'''

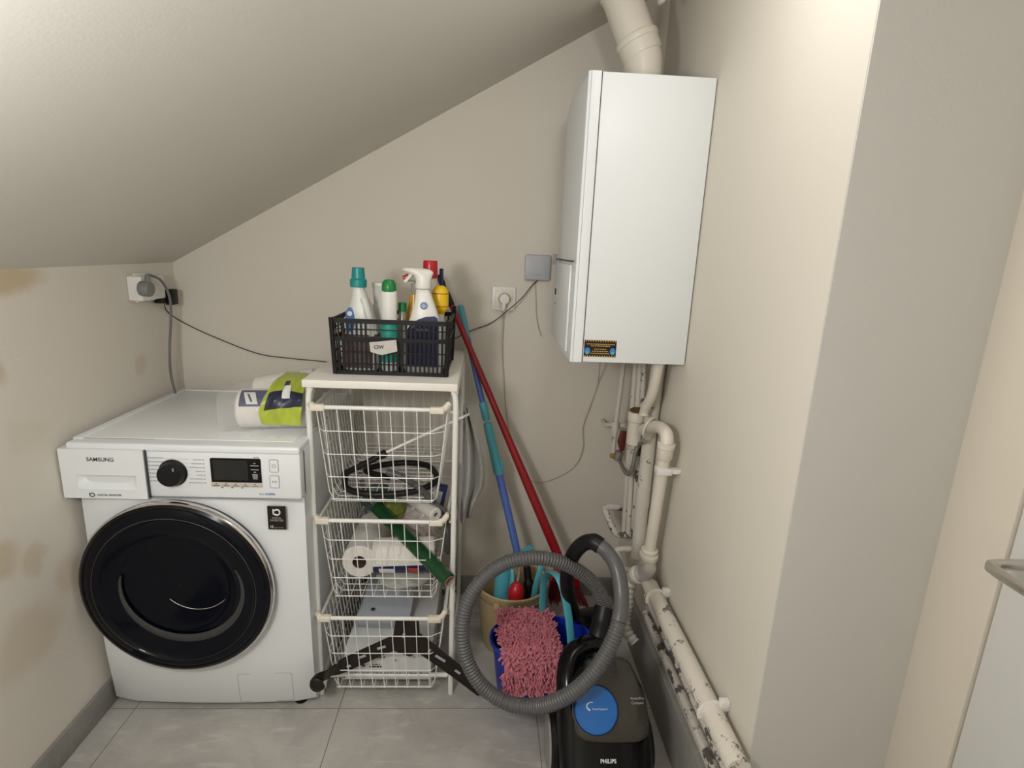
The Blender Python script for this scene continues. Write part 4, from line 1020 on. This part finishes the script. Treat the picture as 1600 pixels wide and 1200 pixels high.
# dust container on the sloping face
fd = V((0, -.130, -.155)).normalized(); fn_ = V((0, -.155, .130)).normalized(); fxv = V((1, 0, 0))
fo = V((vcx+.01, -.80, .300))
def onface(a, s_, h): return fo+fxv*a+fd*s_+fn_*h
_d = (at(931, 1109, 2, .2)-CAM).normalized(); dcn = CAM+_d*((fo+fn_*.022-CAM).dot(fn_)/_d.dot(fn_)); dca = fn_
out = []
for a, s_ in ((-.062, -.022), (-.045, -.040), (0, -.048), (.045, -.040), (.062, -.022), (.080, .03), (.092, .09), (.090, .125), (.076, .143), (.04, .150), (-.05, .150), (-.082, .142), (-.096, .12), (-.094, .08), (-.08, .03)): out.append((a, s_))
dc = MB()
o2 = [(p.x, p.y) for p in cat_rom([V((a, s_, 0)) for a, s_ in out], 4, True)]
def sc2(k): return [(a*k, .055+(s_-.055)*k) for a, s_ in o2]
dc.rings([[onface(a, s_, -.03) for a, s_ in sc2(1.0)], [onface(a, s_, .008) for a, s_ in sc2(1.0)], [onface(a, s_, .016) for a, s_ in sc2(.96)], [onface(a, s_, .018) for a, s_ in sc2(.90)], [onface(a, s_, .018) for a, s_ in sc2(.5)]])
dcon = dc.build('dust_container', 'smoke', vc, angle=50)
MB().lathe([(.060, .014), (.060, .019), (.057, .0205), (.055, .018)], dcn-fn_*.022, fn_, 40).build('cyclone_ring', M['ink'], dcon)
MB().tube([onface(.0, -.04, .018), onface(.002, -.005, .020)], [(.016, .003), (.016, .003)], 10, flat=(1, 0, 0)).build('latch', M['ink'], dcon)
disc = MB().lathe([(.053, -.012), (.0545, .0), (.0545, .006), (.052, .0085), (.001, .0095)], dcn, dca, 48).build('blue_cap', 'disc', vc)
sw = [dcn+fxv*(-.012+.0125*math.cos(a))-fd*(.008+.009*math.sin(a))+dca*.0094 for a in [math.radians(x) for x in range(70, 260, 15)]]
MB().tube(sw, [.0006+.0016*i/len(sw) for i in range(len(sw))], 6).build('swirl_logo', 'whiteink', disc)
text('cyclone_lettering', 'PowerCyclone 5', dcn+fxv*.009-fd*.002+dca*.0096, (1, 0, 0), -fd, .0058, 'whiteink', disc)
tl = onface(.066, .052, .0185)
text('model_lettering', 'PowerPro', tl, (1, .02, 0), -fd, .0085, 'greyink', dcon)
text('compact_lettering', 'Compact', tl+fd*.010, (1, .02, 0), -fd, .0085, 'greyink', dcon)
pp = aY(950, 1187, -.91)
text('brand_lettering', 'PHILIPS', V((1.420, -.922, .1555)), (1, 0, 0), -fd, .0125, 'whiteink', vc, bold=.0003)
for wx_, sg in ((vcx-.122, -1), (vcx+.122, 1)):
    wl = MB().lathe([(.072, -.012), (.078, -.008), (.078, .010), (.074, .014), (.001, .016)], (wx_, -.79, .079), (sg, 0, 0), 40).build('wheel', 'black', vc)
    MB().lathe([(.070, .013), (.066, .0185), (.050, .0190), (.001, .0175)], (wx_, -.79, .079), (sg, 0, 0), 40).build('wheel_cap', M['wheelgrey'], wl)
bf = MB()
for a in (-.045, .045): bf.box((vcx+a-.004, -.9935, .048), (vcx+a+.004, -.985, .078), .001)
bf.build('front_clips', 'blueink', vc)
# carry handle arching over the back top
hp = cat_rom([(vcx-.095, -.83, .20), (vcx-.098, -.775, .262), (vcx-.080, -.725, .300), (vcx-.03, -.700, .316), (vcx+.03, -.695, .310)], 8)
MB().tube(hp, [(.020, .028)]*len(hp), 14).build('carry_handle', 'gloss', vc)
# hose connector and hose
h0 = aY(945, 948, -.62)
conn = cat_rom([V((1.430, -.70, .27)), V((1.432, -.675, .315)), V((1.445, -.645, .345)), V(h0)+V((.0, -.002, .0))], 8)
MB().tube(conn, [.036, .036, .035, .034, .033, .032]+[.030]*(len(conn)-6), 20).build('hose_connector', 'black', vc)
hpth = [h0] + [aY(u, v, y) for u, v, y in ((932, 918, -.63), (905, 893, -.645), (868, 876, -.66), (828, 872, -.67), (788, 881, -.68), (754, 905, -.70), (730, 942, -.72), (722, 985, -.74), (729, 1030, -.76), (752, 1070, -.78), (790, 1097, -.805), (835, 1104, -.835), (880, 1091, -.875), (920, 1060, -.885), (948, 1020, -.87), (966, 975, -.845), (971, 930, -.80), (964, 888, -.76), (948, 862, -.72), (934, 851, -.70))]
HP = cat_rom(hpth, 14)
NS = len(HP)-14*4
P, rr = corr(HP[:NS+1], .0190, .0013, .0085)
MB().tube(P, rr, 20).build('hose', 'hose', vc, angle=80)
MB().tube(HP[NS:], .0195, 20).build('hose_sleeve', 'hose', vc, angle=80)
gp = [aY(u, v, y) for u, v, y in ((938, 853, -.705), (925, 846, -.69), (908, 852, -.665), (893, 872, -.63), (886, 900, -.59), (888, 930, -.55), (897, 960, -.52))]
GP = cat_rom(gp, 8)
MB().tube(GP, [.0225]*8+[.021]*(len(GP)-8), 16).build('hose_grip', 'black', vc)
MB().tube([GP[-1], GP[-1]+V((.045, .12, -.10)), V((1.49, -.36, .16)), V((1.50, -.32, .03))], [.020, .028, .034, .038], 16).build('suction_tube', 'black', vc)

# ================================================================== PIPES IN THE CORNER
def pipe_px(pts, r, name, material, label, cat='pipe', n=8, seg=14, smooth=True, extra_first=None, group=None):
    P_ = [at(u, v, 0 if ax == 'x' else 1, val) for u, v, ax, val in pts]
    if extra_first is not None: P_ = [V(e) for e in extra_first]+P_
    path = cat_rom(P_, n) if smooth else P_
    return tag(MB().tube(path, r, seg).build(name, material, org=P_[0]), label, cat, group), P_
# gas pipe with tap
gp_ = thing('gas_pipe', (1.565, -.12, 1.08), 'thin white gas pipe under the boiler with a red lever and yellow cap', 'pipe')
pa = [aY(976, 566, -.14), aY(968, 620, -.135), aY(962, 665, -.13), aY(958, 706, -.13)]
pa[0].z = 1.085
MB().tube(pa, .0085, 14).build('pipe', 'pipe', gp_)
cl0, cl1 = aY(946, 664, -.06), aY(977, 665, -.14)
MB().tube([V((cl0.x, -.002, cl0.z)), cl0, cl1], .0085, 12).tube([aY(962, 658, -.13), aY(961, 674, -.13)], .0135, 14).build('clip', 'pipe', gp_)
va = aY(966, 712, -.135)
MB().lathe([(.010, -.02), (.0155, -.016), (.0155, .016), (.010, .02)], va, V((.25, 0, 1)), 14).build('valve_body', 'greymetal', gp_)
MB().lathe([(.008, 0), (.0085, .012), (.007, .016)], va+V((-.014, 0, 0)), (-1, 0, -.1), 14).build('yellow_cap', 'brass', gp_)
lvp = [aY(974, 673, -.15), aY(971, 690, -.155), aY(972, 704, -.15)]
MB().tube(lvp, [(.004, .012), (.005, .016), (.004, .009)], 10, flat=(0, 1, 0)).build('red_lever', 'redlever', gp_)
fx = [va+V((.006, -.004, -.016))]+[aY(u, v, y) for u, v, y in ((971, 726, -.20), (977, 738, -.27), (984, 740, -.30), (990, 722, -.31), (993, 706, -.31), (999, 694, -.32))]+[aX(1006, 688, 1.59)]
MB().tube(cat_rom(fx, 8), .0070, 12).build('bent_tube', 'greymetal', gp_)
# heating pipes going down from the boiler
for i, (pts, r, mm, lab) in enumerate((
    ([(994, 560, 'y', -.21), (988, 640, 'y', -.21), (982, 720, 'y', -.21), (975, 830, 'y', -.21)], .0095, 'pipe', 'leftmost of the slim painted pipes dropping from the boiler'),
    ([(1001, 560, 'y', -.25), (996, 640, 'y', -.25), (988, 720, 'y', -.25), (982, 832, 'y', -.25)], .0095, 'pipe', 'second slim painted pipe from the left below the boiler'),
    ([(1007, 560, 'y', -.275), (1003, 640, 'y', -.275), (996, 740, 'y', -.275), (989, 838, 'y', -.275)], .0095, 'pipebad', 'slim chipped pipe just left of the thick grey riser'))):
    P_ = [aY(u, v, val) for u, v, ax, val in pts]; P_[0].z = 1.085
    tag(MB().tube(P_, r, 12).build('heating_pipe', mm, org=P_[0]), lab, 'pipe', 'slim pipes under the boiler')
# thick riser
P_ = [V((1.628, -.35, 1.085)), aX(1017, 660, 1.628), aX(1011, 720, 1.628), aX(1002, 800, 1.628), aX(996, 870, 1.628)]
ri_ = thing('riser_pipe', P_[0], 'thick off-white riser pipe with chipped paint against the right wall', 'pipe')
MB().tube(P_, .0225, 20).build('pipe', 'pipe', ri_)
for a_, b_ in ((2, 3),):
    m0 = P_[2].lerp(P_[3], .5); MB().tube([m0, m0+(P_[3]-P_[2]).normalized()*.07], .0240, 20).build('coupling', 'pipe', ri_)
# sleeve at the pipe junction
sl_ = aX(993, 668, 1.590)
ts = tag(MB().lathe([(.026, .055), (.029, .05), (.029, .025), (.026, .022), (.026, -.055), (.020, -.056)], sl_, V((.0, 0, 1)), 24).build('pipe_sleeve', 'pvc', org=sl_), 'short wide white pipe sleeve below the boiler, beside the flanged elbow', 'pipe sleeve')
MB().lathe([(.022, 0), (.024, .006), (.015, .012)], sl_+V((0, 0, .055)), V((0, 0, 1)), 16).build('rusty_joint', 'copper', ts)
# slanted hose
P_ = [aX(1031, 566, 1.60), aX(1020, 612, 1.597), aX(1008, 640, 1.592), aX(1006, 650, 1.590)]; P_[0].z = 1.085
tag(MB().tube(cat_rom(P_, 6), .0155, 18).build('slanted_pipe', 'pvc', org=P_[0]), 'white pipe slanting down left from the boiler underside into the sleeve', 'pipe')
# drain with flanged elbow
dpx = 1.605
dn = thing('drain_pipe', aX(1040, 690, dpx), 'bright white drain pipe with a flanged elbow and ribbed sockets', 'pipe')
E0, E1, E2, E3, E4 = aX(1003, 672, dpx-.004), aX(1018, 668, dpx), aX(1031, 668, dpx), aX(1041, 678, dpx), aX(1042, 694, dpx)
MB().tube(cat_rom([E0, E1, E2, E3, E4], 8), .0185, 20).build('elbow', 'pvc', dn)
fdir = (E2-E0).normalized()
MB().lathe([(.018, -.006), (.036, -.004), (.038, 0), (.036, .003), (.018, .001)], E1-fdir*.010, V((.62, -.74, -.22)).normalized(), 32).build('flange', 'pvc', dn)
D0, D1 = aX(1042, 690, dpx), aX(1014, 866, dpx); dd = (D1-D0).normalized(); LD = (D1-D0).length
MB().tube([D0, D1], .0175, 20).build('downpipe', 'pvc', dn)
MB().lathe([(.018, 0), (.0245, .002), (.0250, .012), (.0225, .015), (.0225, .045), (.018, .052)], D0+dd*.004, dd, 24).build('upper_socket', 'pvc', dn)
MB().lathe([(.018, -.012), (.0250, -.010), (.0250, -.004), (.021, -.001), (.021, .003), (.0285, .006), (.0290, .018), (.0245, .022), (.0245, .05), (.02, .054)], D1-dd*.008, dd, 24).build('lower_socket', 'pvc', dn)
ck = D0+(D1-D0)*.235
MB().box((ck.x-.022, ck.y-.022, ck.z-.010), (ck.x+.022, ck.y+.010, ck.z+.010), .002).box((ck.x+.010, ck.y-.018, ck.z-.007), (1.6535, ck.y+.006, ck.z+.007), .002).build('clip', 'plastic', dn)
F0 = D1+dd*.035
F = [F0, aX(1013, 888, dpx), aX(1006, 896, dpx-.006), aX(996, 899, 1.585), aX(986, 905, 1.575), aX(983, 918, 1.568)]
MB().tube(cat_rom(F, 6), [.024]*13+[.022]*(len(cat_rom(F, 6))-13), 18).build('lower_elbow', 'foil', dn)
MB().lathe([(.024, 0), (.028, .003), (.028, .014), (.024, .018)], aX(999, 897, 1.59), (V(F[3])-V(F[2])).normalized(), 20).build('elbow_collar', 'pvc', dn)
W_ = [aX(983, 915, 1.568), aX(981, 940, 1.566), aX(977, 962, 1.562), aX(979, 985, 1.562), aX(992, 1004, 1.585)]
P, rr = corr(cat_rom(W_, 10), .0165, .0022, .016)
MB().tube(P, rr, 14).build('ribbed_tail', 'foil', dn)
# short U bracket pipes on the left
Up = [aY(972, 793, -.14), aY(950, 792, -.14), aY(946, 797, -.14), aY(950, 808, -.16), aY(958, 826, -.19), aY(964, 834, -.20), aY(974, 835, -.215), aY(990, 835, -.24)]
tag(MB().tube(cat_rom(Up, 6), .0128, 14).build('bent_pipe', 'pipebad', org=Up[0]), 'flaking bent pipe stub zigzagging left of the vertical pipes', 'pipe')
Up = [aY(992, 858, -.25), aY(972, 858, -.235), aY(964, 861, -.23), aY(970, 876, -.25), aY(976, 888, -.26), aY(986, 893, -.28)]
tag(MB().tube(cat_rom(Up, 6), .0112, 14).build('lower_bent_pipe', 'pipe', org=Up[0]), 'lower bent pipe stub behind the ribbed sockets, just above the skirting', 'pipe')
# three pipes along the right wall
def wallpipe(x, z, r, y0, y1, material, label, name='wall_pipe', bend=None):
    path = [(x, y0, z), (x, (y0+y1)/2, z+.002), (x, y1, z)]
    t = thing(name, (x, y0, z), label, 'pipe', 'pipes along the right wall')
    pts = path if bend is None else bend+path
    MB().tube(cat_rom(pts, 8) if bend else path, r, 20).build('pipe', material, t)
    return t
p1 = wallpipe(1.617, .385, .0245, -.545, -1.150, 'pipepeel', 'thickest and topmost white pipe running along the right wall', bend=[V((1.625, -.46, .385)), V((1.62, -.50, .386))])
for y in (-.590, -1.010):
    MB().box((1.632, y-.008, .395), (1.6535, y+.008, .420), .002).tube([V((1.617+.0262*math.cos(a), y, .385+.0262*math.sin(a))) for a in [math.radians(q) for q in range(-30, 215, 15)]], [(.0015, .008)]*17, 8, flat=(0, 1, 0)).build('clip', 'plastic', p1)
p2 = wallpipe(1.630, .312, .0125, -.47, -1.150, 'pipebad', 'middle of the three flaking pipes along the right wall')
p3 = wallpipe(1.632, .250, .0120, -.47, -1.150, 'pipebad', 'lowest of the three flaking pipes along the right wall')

'''

# Set exercise
Output nothing but the number of lines in the data containing the string "wide".

# Task result
2